The tire blow out was on our way to Iowa, and we almost had a different kind of blow out on our way home.

Learning Experience #3: Bike Storage

As we drove across the rural countryside, I was getting nervous about our prospects of finding a gas station. Luckily, we finally found a tiny town that had a gas station. We pulled in and started filling the tank and noticed a “beep beep beep.” At first, I thought the sound was coming from the gas station or from a nearby vehicle. It didn’t take long for the “beep beep beep” to really enter my consciousness and force me to realize it was coming from our camper.

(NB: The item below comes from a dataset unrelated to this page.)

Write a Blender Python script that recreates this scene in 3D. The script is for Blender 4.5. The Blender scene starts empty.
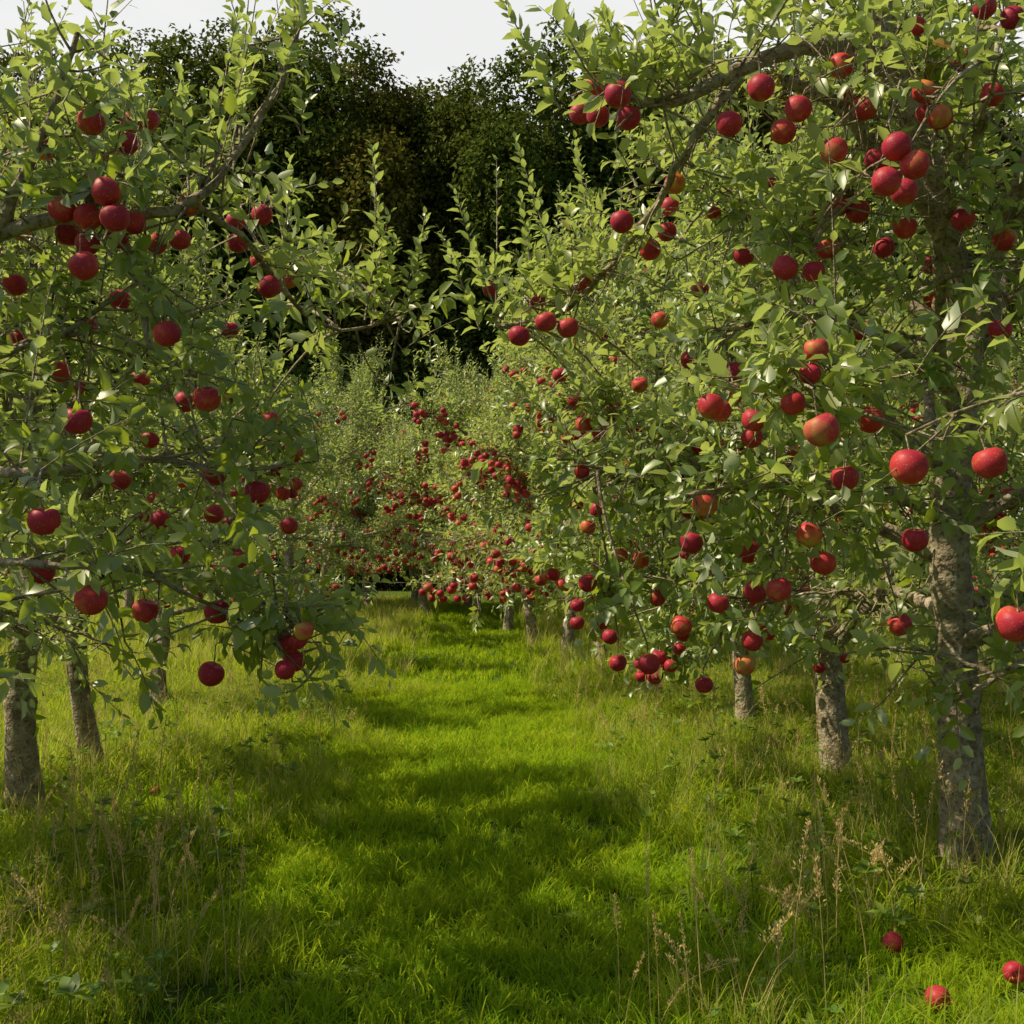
import bpy, math, time
import numpy as np
from mathutils import Vector
T0=time.time()
scene=bpy.context.scene
F=1100.0; PITCH=math.radians(3.28); CZ=1.6
# ------------------------------------------------------------------ terrain
def gz(x,y):
    x=np.asarray(x,float); y=np.asarray(y,float)
    xc=-0.1-0.03*y
    q=np.abs(x-xc)
    near=np.clip(1-np.abs(y)/90,0,1)
    z=0.03*np.sin(x*1.1+0.7)*np.cos(y*0.8)+0.010*np.sin(x*2.9-y*1.7)+0.02*np.sin(y*1.7+1.0)
    z=z*near
    s=np.clip((q-0.9)/1.2,0,1); z=z+0.07*s*s*(3-2*s)*near
    z=z+0.026*np.clip(y-11,0,34)
    return z
def S(px,py,d):
    fy,fz=math.cos(PITCH),math.sin(PITCH)
    v=(512-py)/F; u=(px-512)/F
    r=np.array([u, fy-fz*v, fz+fy*v]); r=r/r[1]*d
    r[2]+=CZ
    return r
# ------------------------------------------------------------------ mesh builder
class MB:
    def __init__(s): s.v=[];s.f=[];s.a=[];s.b=[];s.n=0
    def add(s,V,Fs,a=None,b=None):
        V=np.asarray(V,np.float32).reshape(-1,3)
        for f in Fs: s.f.append(np.asarray(f,np.int64)+s.n)
        m=len(V)
        s.v.append(V); s.n+=m
        s.a.append(np.zeros(m,np.float32) if a is None else np.asarray(a,np.float32).ravel())
        s.b.append(np.zeros(m,np.float32) if b is None else np.asarray(b,np.float32).ravel())
    def mesh(s,name,mat,smooth=True):
        me=bpy.data.meshes.new(name)
        V=np.concatenate(s.v); me.vertices.add(len(V)); me.vertices.foreach_set('co',V.ravel())
        loops=np.concatenate([f.ravel() for f in s.f]).astype(np.int32)
        sz=np.concatenate([np.full(len(f),f.shape[1]) for f in s.f])
        st=np.concatenate([[0],np.cumsum(sz)[:-1]]).astype(np.int32)
        me.loops.add(len(loops)); me.loops.foreach_set('vertex_index',loops)
        me.polygons.add(len(sz)); me.polygons.foreach_set('loop_start',st)
        me.update(calc_edges=True)
        me.polygons.foreach_set('use_smooth',np.full(len(sz),smooth))
        for nm,arr in (('rnd',s.a),('aux',s.b)):
            at=me.attributes.new(nm,'FLOAT','POINT'); at.data.foreach_set('value',np.concatenate(arr))
        me.materials.append(mat); me.update()
        return me
def nrm(v): return v/np.maximum(np.linalg.norm(v,axis=-1,keepdims=True),1e-9)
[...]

As I opened the camper door, a propane smell poured out from inside. I realized the “beep beep beep” was the carbon monoxide detector, warning us about the gas leak inside. We started hopping around, trying to air out the camper and figure out what had happened.

Once we felt safe enough to enter the camper, we soon discovered the source of our troubles. We were hauling bicycles inside our camper, and they were leaning against the kitchen counter. A set of handlebars nudged a knob on the stove just enough to push it down and around, turning on the propane.

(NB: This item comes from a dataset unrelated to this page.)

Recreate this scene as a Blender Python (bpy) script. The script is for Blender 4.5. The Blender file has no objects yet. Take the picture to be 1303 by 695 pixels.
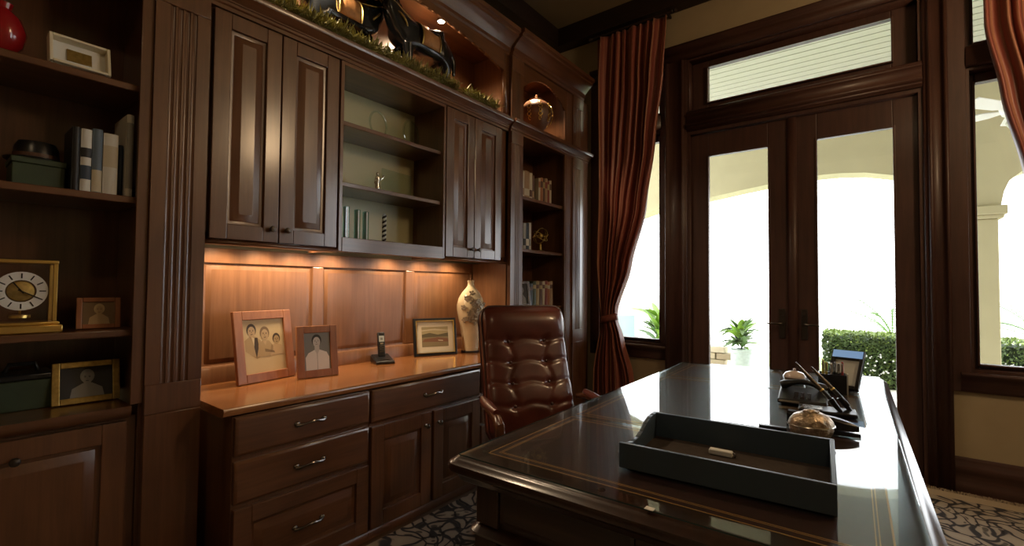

Our return trip home was delayed by twenty minutes, as we gave the camper time to air out.

We spent a lot of time laughing about our foolishness as we made our way back to the highway. The image of our trailer exploding gave us plenty of giggles, even though it should not have.

Lesson learned: Turn off the propane while traveling (or buy a bike rack and keep those things out of the camper).

P.S. Our next purchase was a bike rack. Now our bikes are safely secured to the bumper of our camper. We’re holding our breath and hoping the bumper doesn’t fall off next…

The Final Lesson…

I have a strong Type A personality, and I’m a planner and organizer by nature. But, our RV adventures are giving me plenty of practice in learning not to sweat the small stuff. I know these crazy things that happen are an important piece of the puzzle of memories we’ll carry with us. They’re the stories we’ll laugh about for years to come.